Of the lines listed below, return exactly those that run from the line containing "Model this scene" through the line containing "col = sc.collection", both included.
>> BEGIN
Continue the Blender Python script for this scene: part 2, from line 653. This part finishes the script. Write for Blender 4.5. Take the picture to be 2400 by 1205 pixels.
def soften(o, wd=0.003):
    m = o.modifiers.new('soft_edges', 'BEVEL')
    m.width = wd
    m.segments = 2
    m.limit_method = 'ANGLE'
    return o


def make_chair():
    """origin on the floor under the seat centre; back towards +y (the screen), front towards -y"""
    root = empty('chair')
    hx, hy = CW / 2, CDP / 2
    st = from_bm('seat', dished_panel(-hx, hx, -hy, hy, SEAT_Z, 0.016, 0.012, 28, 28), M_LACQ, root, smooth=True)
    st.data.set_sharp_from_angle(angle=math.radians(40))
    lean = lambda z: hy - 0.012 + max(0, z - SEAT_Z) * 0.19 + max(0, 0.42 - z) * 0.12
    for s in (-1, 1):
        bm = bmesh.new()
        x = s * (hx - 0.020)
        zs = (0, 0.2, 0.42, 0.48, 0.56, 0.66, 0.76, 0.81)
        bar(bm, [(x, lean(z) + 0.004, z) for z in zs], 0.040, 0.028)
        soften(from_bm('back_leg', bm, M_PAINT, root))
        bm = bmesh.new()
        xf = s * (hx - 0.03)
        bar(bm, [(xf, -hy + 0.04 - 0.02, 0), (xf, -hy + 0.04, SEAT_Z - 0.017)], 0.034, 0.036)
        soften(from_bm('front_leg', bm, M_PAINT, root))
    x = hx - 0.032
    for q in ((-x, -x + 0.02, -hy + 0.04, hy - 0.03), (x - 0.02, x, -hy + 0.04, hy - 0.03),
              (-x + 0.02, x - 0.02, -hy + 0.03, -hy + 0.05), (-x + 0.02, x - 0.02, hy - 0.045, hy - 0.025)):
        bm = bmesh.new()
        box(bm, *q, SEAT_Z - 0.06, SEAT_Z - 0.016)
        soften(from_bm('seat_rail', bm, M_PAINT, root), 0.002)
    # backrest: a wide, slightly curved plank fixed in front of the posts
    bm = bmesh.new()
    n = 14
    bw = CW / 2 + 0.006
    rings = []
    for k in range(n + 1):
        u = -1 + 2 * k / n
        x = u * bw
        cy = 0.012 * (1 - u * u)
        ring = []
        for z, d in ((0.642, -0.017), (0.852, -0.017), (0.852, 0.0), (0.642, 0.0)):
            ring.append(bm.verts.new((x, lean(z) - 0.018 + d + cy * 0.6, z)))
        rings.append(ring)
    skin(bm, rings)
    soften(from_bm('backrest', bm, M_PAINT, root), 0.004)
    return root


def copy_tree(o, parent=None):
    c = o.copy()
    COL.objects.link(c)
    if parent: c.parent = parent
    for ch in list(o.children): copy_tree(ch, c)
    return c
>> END
>> BEGIN
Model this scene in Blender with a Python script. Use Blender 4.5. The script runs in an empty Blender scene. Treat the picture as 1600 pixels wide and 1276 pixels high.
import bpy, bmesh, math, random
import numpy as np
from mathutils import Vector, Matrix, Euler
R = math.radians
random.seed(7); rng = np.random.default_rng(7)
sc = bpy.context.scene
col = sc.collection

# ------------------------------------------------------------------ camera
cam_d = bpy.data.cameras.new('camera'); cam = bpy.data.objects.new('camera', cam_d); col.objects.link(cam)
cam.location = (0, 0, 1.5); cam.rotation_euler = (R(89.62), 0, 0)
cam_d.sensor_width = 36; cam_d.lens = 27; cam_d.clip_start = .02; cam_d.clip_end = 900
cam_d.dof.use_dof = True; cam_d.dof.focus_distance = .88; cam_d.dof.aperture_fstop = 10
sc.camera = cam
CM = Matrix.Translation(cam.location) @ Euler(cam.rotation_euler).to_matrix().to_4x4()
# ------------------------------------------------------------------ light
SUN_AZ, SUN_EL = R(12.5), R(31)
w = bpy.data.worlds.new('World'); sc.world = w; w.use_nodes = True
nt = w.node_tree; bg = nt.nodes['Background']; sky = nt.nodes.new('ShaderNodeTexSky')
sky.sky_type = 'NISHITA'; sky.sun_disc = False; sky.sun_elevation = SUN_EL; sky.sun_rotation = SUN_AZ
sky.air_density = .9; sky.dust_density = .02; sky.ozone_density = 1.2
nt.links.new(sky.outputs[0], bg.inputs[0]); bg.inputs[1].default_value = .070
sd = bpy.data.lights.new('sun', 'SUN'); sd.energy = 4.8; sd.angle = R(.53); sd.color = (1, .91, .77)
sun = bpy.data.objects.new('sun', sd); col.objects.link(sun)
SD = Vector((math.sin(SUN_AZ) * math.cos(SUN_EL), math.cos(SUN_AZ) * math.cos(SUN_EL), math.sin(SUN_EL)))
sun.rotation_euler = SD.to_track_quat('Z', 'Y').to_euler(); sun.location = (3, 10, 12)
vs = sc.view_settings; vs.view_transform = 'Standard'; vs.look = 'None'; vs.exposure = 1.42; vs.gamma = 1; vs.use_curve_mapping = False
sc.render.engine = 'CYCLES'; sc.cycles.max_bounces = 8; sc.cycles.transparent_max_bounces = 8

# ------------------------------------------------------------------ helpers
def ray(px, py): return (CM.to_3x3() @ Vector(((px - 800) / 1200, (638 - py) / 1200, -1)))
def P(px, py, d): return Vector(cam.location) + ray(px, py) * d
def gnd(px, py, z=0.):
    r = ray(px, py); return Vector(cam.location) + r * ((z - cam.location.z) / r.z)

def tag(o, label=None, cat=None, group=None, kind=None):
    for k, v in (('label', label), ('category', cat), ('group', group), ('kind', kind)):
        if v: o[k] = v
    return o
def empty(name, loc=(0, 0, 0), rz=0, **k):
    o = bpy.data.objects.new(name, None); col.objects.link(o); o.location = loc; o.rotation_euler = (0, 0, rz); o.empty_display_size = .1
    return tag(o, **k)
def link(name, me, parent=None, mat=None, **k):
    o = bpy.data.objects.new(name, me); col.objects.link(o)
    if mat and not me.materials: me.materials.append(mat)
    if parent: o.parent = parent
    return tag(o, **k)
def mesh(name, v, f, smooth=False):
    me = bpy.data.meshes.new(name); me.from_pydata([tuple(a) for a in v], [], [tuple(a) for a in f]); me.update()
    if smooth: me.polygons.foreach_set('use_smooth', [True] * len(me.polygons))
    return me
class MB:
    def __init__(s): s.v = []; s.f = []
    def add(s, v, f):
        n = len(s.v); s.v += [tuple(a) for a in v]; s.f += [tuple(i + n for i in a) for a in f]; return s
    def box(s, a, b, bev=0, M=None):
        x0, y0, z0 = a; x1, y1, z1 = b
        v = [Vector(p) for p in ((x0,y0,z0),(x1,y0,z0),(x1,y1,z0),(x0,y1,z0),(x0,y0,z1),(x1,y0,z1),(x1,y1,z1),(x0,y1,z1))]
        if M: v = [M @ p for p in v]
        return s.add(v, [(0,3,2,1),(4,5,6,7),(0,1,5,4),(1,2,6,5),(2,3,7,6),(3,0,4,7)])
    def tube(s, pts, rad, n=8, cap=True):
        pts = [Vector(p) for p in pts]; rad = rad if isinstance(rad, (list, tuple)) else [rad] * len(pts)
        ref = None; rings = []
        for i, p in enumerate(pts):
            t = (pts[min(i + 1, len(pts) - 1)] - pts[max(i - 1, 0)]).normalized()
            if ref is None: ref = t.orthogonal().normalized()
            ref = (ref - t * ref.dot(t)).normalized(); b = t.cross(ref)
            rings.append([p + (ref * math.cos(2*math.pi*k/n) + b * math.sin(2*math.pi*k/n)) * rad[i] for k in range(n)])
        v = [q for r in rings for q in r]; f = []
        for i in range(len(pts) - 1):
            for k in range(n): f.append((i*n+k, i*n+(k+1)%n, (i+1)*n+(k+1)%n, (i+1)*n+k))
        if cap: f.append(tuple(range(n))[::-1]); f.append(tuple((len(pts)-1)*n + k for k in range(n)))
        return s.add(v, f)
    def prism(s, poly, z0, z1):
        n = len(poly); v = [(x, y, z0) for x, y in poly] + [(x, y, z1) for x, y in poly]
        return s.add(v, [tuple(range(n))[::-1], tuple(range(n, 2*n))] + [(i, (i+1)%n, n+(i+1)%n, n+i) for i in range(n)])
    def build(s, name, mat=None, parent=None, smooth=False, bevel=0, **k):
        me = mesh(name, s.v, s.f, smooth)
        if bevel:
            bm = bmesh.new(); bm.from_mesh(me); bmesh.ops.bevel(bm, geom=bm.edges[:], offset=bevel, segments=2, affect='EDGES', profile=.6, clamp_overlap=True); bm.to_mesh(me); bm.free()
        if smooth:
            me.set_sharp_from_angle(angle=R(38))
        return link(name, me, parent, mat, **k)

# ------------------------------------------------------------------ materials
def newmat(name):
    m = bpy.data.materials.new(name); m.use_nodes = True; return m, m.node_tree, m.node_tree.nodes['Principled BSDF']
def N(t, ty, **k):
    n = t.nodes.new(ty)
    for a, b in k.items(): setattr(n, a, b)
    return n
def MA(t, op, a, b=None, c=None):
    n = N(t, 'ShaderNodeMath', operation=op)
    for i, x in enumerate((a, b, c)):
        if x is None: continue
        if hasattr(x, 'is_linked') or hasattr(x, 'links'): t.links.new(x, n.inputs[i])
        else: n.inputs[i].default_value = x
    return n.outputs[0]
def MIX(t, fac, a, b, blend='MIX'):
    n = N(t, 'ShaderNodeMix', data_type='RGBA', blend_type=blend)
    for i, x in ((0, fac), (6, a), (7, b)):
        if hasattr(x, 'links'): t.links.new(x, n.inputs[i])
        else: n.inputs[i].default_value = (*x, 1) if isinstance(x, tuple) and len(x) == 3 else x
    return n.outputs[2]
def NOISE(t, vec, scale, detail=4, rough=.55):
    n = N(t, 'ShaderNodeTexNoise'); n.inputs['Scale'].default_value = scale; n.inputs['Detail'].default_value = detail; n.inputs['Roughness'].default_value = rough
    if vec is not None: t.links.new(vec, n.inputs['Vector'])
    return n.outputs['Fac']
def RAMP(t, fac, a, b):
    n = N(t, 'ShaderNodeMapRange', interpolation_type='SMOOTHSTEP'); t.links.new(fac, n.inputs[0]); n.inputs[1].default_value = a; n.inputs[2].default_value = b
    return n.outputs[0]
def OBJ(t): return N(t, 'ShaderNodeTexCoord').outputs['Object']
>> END
__Exercise result__.
Model this scene in Blender with a Python script. Use Blender 4.5. The script runs in an empty Blender scene. Treat the picture as 1600 pixels wide and 1276 pixels high.
import bpy, bmesh, math, random
import numpy as np
from mathutils import Vector, Matrix, Euler
R = math.radians
random.seed(7); rng = np.random.default_rng(7)
sc = bpy.context.scene
col = sc.collection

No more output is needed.